### Supplied information
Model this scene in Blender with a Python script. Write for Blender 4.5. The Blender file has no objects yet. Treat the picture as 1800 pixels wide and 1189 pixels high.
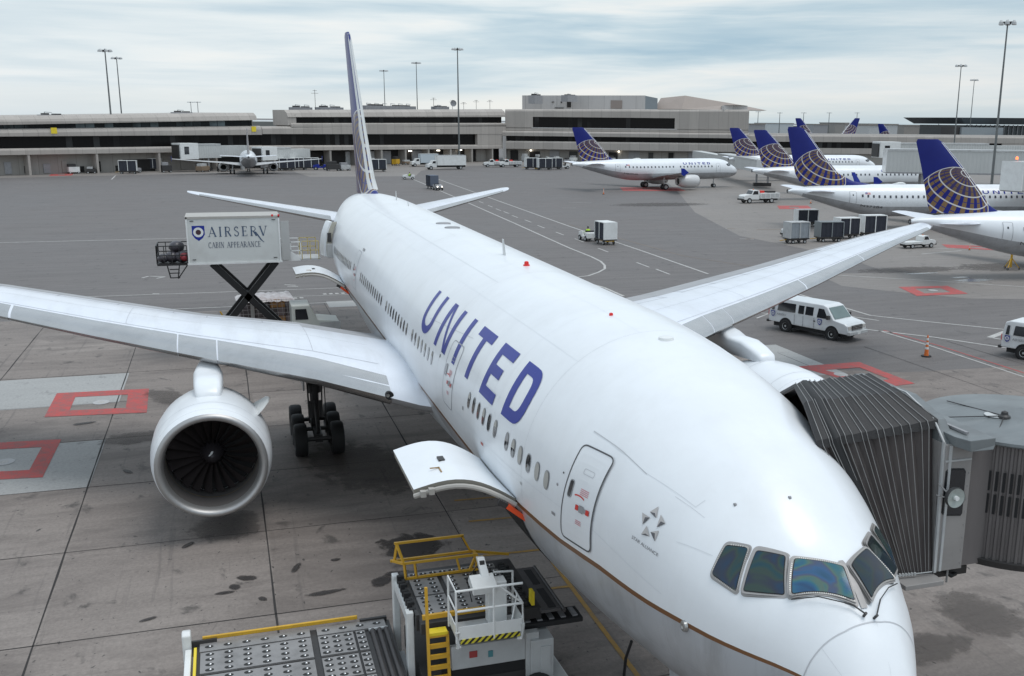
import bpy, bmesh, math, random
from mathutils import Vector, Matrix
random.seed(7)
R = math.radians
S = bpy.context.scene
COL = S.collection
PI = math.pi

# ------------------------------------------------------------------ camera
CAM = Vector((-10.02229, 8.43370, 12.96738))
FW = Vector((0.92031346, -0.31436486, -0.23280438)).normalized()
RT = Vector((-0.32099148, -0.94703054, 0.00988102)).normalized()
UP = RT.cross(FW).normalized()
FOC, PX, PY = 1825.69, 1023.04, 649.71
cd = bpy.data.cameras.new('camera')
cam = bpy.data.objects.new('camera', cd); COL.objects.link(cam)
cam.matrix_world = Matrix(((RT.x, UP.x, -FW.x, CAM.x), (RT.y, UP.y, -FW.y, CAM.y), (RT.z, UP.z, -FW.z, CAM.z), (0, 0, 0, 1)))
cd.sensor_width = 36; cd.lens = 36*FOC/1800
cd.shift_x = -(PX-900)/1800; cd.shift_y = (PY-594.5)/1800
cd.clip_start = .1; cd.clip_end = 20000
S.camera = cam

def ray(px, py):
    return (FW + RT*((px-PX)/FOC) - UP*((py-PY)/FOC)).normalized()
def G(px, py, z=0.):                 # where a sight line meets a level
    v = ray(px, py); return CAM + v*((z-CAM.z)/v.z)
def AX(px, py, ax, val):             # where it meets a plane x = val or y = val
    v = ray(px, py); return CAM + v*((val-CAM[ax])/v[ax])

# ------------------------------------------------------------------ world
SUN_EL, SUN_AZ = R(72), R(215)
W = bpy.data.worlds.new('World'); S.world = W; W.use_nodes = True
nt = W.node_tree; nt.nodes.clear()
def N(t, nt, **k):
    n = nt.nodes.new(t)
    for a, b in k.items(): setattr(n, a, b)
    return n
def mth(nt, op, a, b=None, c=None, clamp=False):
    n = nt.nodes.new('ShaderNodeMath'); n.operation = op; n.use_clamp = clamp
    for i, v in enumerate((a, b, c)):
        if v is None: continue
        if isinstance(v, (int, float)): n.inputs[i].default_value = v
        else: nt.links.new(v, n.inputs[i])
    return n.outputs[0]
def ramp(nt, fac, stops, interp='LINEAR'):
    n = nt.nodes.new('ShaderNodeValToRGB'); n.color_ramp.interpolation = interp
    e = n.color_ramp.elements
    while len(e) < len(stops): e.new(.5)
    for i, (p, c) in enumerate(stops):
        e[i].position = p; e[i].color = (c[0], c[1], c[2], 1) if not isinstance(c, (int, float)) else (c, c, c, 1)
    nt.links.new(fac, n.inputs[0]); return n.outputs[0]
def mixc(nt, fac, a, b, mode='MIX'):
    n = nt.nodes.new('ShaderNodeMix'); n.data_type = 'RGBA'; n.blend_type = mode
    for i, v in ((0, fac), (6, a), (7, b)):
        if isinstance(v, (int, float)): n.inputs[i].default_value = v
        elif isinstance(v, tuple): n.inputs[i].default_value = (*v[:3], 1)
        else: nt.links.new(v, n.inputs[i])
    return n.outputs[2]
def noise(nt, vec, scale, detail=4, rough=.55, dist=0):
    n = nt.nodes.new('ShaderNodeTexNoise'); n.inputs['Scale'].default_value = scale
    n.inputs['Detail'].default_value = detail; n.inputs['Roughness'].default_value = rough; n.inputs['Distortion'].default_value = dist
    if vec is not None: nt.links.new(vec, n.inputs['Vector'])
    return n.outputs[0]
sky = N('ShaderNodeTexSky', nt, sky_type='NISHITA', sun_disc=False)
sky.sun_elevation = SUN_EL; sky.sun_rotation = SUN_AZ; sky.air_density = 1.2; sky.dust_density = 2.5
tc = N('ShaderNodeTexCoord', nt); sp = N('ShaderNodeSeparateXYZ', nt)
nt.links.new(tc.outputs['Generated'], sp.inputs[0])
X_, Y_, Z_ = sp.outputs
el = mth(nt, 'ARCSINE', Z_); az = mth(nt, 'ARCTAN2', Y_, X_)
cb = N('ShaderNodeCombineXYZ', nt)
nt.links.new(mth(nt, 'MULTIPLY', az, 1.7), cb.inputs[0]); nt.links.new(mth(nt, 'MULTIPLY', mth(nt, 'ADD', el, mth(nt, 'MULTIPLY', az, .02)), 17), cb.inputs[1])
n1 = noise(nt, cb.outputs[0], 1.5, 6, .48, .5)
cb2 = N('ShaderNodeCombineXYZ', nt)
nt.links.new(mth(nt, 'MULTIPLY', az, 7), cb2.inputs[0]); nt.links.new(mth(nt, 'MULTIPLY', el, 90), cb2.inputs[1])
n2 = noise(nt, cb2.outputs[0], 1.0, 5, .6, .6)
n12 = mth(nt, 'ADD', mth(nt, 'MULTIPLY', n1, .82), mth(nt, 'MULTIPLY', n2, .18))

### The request
Begin at the top of the material above and output each line exactly, stopping after the line that holds "PI = math.pi". Leave out pictures.

### Task solution
Model this scene in Blender with a Python script. Write for Blender 4.5. The Blender file has no objects yet. Treat the picture as 1800 pixels wide and 1189 pixels high.
import bpy, bmesh, math, random
from mathutils import Vector, Matrix
random.seed(7)
R = math.radians
S = bpy.context.scene
COL = S.collection
PI = math.pi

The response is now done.